I got sent a separation agreement in my email today. It just infuriated me more then anything. I am sick of trying to be nice to him. I have no desire to be nice to him. The agreement says no spousal support will be paid but I am seriously reconsidering this as I have had to take another job in order to make ends meet while he goes off scott free. I have also told him that I will be taking the kids to him from now on in the morning as he has made it apparent to me that he has no respect for me or my belongings as he left the front door open and he left a pile of garbage on the table for me to clean up. I was hoping that he woudl come to his senses soon but it aint happening. I didnt want this to get nasty but now I do. Just to spite him. I know that isnt a good thing, but he has put me through so much pain that I want him to have a taste of it. I feel alot of hatred for him, even before he sent this agreement. He is not soomeone, at this point in time, that I want to pursue anything with, the farther I can get away from him the better. Heather
So I sent H an email that went something like this
i would like to be able to do things with the children together this summer, i would like it if we could live seperately, you in your house and me in mine, and we could do things as a family and do things together with no expectations and no commitments, to just have fun together and see where it leads us, you coudl still have your life and do what you want and i mine, i would just maybe like the chance to get to know each other again and what ever happens happens, is that something you would consider? remember no expectations and no commitment
His response was I dont see a problem with that. Then I asked him if he read the whole thing. He asked what I meant. I said
I mean the part where i said to do things together, i kinda meant without the kids and the get to know each other again part
He said
i dont want to start making any plans in that regard, we'll see what happens as time goes on, i just meant i wasnt ruling anything out,
I was very surprised by this, he isnt ruling anything out which means that there is a possible chance for us to have a future. Im not getting my hopes up but at least I know where he is coming from. I feel like we have made a great breakthrough
Well done. I'm happy for you. It may be hard to keep the expectations turned off though.
Being nice doesn't mean being a doormat or not getting what you need, as in spousal support. I would really think about that one. After all it impacts your ability to care for the kids and they deserve to have the sane parent there with them. Just a thought.

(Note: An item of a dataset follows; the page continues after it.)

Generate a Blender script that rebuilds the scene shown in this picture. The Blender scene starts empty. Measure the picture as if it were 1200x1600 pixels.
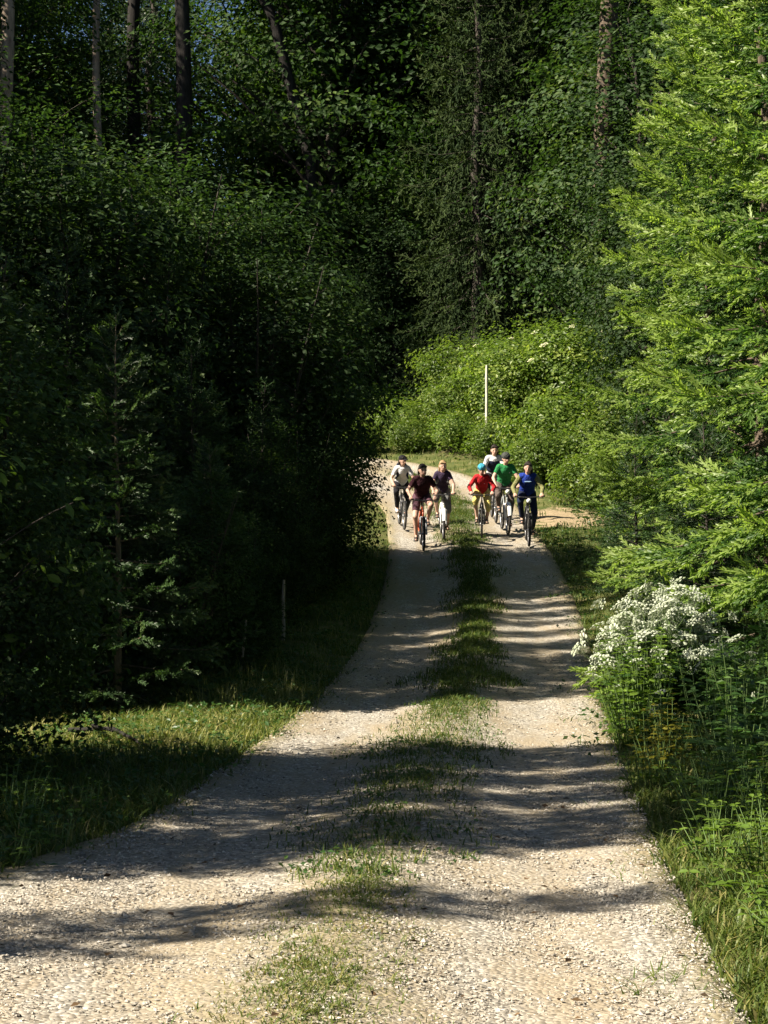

Just wanted to say that I think my xw is in MLC also,and although we are divorced I have a s4 involved, and it DOES affect them believe me I know. I didn't think someone so young could ask questions like they do. You have to be strong for them. Rollarcoasterider's advice is awesome
Hello everyone This is the convo that went down today, I asked if he still had feelings for me, he said not romantic ones, I said i just wanted to know so I could feel better about moving on with my life, i would like to think that we could have fallen in love again in time. I said but if you dont feel that way thats fine i just dont want to be alone anymore, anyway the long and short of it is that he needs time to do things by himself for himself and that with the way he feels right now he cant be with me, but he wants to remain friends, we had discussed doing things together with the kids over the summer and i asked him if he knew how hard that would be for me to do that knowing that he is not keeping an open mind about what might happen with us,he said that he is keeping an open mind he just doesnt know what the future holds. i dont understand what it means to have feelings for someone but not romantic ones. this really sounds like MLC to me, what do you think is that what this is?